Provided records.
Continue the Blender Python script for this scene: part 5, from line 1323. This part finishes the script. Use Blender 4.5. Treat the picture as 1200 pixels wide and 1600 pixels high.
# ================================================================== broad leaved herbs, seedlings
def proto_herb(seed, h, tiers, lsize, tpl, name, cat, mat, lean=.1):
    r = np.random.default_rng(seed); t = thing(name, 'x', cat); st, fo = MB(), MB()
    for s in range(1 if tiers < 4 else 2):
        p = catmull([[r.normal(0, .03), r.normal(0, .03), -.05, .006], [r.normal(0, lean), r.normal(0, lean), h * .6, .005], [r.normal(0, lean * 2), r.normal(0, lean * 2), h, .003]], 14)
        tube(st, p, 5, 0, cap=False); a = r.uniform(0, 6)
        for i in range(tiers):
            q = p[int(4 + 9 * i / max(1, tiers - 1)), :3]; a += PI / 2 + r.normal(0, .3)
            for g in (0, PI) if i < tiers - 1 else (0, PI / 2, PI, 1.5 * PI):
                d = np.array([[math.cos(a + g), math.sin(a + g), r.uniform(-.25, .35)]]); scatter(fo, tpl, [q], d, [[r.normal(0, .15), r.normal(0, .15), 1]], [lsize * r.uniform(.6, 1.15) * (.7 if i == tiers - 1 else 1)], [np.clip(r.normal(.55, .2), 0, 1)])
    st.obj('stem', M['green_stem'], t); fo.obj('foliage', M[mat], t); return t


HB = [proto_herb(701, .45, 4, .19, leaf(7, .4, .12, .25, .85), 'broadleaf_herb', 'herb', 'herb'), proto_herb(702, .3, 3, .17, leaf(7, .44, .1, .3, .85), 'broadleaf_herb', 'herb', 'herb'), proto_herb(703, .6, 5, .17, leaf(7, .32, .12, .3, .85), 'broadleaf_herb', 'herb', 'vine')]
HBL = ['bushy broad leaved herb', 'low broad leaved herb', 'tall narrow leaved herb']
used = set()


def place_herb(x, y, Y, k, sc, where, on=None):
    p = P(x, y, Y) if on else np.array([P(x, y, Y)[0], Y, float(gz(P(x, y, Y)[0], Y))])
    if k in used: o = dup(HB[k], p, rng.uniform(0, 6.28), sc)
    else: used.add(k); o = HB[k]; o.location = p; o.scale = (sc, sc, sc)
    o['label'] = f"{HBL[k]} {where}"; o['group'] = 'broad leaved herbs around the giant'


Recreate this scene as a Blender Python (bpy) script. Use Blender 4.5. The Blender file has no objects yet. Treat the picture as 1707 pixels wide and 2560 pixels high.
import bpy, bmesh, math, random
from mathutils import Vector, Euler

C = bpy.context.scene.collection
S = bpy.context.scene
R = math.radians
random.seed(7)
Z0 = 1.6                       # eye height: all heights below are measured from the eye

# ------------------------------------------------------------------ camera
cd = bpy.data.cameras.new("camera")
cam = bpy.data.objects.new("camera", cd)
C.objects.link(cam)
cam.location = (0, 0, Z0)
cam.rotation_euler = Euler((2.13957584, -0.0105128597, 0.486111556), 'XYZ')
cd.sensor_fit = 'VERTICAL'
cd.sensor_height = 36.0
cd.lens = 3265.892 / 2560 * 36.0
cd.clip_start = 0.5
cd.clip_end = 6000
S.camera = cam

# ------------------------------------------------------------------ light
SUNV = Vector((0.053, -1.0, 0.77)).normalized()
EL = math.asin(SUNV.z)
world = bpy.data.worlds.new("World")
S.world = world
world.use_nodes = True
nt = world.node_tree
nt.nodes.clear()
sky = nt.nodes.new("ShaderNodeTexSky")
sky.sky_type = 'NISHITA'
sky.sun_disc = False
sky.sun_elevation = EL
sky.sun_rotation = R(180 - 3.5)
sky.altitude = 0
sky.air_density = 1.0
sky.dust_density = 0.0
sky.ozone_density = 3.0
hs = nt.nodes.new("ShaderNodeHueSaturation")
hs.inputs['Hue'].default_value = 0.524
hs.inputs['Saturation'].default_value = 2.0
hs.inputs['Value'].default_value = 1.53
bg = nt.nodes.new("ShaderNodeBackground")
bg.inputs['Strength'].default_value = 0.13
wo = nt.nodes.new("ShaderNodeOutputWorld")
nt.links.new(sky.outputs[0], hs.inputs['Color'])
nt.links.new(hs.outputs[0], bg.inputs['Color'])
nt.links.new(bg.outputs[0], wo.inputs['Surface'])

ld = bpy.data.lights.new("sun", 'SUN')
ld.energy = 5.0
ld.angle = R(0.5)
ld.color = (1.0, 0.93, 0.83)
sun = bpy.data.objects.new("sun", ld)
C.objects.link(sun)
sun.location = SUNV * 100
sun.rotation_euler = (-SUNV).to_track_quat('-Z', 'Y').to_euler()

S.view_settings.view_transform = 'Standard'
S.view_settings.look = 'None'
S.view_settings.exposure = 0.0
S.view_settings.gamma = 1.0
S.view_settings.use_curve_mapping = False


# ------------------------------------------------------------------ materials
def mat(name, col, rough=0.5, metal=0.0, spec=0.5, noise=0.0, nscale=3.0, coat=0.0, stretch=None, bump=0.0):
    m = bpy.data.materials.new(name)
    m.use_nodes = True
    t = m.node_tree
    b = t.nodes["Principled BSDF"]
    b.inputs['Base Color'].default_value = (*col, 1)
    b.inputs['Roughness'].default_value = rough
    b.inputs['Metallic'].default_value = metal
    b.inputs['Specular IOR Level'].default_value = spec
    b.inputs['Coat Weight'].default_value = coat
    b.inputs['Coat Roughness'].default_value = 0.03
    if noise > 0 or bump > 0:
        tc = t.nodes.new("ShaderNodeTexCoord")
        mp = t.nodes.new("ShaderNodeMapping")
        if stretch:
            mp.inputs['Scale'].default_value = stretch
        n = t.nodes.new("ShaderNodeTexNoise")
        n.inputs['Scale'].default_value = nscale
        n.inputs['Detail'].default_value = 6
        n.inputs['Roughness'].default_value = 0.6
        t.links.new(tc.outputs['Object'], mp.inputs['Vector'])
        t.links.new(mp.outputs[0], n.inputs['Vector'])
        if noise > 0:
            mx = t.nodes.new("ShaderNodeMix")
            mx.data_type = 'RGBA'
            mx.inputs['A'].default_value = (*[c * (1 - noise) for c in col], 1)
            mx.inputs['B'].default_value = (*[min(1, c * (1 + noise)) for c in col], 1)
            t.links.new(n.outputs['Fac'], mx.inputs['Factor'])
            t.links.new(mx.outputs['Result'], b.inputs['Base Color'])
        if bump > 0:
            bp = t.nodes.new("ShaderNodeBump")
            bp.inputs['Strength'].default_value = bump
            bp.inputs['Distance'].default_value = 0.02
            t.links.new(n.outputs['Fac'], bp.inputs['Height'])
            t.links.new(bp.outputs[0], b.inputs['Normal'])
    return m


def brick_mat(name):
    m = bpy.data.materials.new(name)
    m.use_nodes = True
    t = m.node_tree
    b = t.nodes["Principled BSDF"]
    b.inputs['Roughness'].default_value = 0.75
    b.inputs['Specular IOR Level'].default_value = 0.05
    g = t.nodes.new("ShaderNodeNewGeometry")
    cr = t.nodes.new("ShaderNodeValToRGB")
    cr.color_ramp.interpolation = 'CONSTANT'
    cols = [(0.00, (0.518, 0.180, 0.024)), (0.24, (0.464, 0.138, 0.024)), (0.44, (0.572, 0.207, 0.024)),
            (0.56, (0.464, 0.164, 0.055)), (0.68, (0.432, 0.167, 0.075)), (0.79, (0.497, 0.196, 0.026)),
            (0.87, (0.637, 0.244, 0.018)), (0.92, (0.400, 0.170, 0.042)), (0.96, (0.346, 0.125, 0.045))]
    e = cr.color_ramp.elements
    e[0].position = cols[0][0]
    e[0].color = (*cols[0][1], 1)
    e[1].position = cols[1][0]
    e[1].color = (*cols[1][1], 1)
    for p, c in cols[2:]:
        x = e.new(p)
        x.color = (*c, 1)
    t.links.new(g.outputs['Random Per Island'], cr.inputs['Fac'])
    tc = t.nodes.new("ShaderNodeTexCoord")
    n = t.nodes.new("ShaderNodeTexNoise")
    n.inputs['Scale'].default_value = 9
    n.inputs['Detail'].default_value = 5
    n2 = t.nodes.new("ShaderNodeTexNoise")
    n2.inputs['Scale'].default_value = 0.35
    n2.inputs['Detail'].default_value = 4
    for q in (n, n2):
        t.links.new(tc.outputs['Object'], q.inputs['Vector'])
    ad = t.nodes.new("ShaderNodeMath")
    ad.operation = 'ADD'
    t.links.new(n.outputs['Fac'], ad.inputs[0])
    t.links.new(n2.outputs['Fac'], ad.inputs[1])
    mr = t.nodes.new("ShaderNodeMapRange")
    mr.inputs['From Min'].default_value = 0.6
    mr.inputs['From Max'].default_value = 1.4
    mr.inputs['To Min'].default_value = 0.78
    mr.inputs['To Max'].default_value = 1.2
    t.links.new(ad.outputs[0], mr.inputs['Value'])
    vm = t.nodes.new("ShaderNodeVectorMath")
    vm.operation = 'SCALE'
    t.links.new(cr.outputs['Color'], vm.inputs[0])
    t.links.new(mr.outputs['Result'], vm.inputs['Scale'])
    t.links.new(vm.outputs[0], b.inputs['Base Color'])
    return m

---

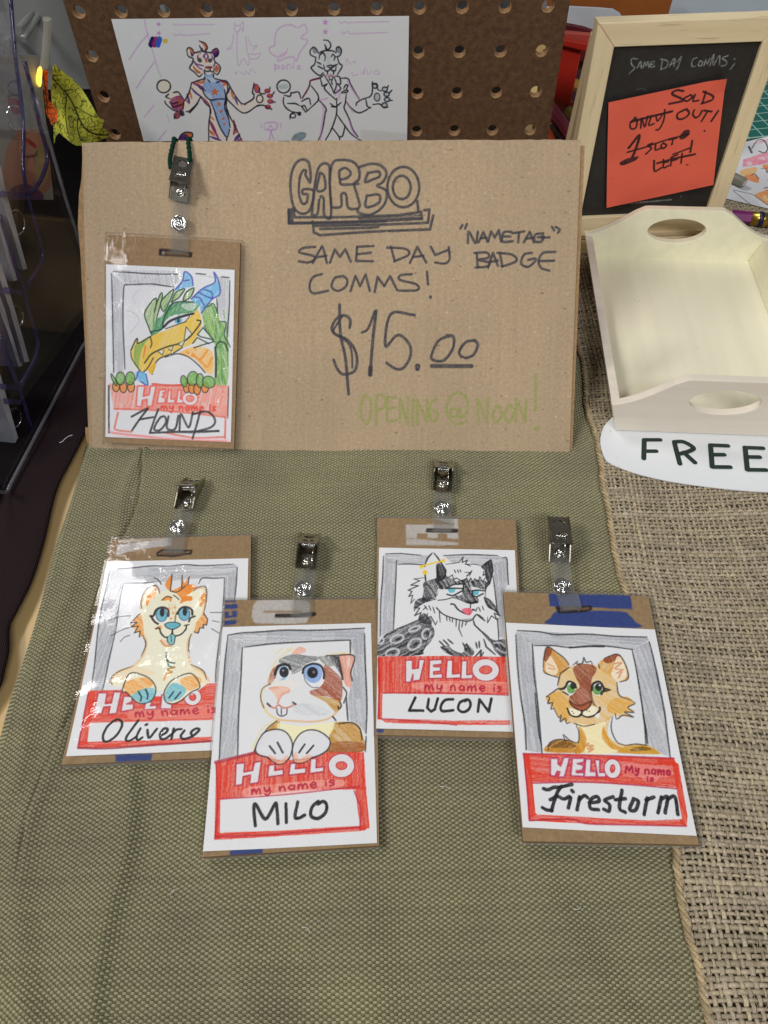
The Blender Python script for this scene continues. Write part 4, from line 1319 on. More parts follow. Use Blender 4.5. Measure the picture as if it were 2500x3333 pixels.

The exercise. Look above for the line containing "Continue the Blender". Output from there through the line containing "st.obj('stem', M['green_stem'], t);", exactly and inclusively.

Reply.
Continue the Blender Python script for this scene: part 5, from line 1323. This part finishes the script. Use Blender 4.5. Treat the picture as 1200 pixels wide and 1600 pixels high.
# ================================================================== broad leaved herbs, seedlings
def proto_herb(seed, h, tiers, lsize, tpl, name, cat, mat, lean=.1):
    r = np.random.default_rng(seed); t = thing(name, 'x', cat); st, fo = MB(), MB()
    for s in range(1 if tiers < 4 else 2):
        p = catmull([[r.normal(0, .03), r.normal(0, .03), -.05, .006], [r.normal(0, lean), r.normal(0, lean), h * .6, .005], [r.normal(0, lean * 2), r.normal(0, lean * 2), h, .003]], 14)
        tube(st, p, 5, 0, cap=False); a = r.uniform(0, 6)
        for i in range(tiers):
            q = p[int(4 + 9 * i / max(1, tiers - 1)), :3]; a += PI / 2 + r.normal(0, .3)
            for g in (0, PI) if i < tiers - 1 else (0, PI / 2, PI, 1.5 * PI):
                d = np.array([[math.cos(a + g), math.sin(a + g), r.uniform(-.25, .35)]]); scatter(fo, tpl, [q], d, [[r.normal(0, .15), r.normal(0, .15), 1]], [lsize * r.uniform(.6, 1.15) * (.7 if i == tiers - 1 else 1)], [np.clip(r.normal(.55, .2), 0, 1)])
    st.obj('stem', M['green_stem'], t); fo.obj('foliage', M[mat], t); return t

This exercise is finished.